Material provided:
######

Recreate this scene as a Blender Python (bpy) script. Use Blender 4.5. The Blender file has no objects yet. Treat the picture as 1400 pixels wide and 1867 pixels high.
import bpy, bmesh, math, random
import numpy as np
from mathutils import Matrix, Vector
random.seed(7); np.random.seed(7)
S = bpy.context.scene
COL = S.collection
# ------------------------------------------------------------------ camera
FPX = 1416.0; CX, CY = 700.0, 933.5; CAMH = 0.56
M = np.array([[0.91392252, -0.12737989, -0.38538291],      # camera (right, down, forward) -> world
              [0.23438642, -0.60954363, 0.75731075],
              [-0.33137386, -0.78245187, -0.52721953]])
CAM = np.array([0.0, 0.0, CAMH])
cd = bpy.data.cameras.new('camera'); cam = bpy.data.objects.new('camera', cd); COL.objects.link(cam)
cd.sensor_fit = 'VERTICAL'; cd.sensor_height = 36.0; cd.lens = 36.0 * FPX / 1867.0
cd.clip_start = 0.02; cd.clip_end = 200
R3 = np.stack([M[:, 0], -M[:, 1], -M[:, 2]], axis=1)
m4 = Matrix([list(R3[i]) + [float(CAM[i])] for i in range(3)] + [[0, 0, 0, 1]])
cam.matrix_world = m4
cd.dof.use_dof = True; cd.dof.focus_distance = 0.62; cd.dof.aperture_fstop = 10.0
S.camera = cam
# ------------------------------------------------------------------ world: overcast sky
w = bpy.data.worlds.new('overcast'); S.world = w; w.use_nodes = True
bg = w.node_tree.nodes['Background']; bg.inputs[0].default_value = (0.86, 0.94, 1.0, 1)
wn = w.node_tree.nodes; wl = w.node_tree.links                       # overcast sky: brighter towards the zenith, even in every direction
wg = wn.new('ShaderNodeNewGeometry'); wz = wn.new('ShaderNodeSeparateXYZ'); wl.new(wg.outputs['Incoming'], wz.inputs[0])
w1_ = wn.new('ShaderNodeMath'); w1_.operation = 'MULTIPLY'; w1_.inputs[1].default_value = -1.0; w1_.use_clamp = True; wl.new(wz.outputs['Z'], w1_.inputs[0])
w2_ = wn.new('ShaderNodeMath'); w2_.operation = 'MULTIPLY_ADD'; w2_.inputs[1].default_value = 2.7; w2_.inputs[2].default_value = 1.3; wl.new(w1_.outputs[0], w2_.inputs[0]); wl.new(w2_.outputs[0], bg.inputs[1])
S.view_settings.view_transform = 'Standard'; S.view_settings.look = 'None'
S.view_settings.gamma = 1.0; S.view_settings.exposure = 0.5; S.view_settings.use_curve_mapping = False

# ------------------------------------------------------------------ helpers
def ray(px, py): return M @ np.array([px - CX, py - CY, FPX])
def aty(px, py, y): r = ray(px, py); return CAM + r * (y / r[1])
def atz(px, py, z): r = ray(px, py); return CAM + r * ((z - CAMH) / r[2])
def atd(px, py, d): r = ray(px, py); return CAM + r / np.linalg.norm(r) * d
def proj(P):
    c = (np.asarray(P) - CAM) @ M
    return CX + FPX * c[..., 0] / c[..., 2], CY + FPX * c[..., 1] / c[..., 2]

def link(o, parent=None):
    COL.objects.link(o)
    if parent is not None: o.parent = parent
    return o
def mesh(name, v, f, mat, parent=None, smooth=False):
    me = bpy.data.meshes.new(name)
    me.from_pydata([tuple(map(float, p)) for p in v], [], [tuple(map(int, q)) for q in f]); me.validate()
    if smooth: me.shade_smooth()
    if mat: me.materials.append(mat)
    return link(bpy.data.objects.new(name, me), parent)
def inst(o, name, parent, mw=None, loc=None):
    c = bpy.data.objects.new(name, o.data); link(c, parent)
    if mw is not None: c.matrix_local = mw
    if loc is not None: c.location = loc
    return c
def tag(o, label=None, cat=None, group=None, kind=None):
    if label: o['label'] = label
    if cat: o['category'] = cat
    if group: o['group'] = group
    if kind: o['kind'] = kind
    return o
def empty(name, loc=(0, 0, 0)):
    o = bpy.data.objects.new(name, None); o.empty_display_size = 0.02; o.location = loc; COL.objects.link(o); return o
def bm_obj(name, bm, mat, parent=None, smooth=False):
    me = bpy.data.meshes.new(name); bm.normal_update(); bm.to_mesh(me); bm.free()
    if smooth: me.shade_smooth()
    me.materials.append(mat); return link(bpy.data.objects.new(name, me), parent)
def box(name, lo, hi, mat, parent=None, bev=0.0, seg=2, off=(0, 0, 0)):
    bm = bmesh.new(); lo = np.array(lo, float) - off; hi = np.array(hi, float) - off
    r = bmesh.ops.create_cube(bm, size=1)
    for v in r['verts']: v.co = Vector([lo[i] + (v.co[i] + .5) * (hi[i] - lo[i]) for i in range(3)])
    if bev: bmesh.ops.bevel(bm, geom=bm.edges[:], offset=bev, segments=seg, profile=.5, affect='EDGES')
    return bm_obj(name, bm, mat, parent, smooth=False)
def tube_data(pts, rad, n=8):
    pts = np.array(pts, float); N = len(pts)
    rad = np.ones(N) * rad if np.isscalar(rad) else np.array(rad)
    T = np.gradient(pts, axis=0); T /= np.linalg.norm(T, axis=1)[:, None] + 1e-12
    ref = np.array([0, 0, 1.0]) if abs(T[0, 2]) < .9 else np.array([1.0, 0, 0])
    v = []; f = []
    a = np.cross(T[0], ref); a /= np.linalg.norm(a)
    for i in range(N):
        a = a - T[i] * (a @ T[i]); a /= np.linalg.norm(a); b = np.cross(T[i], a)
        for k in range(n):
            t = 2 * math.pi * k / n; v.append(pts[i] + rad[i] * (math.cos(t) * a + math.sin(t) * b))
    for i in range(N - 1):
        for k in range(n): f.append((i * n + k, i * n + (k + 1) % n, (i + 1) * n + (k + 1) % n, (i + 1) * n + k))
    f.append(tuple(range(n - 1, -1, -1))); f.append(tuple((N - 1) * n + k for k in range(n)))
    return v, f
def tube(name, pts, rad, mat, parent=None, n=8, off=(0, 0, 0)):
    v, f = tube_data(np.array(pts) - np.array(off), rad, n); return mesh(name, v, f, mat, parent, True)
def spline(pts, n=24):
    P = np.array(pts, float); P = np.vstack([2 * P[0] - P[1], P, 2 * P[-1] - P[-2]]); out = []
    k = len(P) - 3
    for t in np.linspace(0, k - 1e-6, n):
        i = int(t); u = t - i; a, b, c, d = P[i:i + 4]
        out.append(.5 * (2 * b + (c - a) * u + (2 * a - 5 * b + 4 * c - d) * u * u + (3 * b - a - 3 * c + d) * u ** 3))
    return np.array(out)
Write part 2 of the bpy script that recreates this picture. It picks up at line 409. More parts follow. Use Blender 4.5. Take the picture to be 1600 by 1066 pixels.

######

Task brief:
Copy every line from the entries that contains the word "pixels".

Task output:
Recreate this scene as a Blender Python (bpy) script. Use Blender 4.5. The Blender file has no objects yet. Treat the picture as 1400 pixels wide and 1867 pixels high.
Write part 2 of the bpy script that recreates this picture. It picks up at line 409. More parts follow. Use Blender 4.5. Take the picture to be 1600 by 1066 pixels.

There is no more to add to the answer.